タナを探る場合には、水面から2、3cm間隔で沈めては止め、また沈めるのを繰り返すことでアピール力を上げる。また、沈め続ける動きはメリットもある。タコジグのハリは全方位にあり上を向いている。そのため、貝や波止の付着物を引っ掛けてしまいやすいのだが、タコジグを沈め続ける動きのみをすれば、ハリが付着物を掛けることが少なくなるという訳だ。

具体的にやりやすい釣り方としては、竿先を上げた状態で仕掛けについた一番上のタコジグが水面下で見えるか見えないか……というタナを設定し、そこから数cm刻みで下げては止めるのを繰り返す。竿いっぱいまで下げたら仕掛けを上げて移動だ。

注意点としては、仕掛けを回収したり、上のタナへ戻す時に障害物を掛けてしまうので、竿を沖へ向けてから上げる、これはタコが掛かった時も同じで、波止の壁からできるだけ早く引き離したい。

アタリとアワセ

下げていく釣りの場合はアタリも比較的取りやすい。数cm刻みで下げていると、タコジグの重さが突然竿先から消えてテンションが抜けたようになる。下げている途中でタコが抱いた場合によくある現象で、そんな時はまず大きくアワせてみる。オモリが障害物の上に乗った場合もあるが、そんなのはお構いなしに、違和感があればアワせるのが基本だ。

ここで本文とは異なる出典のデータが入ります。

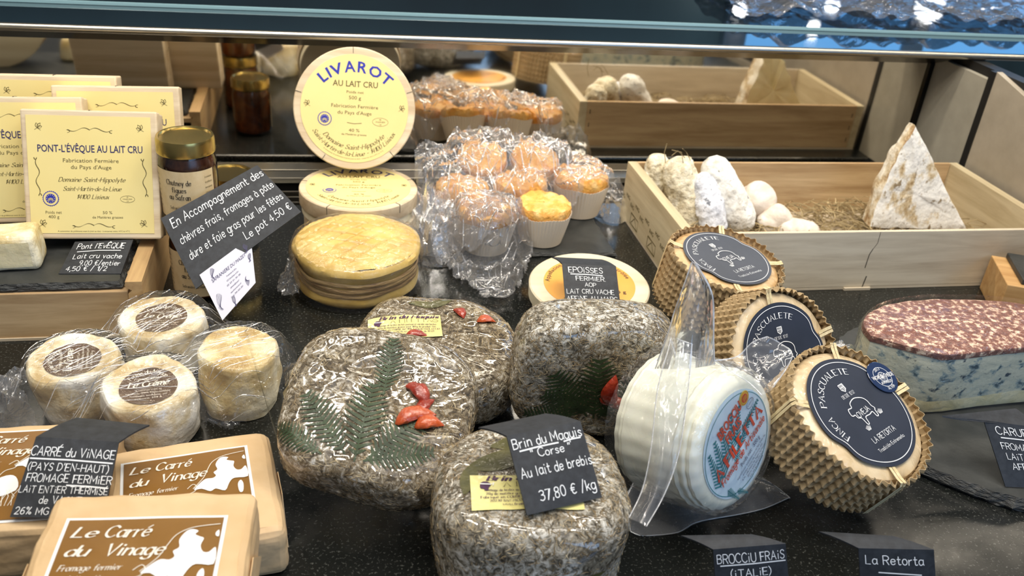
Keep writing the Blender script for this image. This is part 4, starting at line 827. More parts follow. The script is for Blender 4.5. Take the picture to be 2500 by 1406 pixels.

タナを固定している釣りの場合は、タコがタコジグを抱いて移動してくれれば分かりやすいが、ジッとしている時もあるので、数秒に1回程度はほんの少し持ち上げて重みを感じてみる。

広範囲を攻める工夫

タコジグの釣りでは「タコは足で釣れ」が鉄則となる。そのため、荷物は最小限にして拠点となる乗船場付近に置いておくことも多い。そして仕掛けを取り付けた竿1本に、タコを入れる袋だけでウロウロするスタイルが主流だ。

タコを入れるアイテムとしては、船同様のタコネットや洗濯ネットなどを利用するが、持ち運ぶ際にはネットのフタが付いた水汲みバケツがあれば良い。というのも、これからの暑い時期は釣り上げたタコをバケツに入れておくと、温まってすぐに死んでしまうので、できればタコを入れた水汲みバケツごと海に入れて水を入れかえてやるのが良い。

持ち運びに苦労するので、バケツに入れる水自体は少量で構わない。

基点に帰ってきたらネットごとビニール袋に入れてクーラーボックスへ投入し、持ちかえると良い。

また、これからは熱さが敵となる。釣り歩くのでウエストバッグなどには予備のタコジグとともに、水分補給用の水筒やペットボトルを確実に入れておきたい。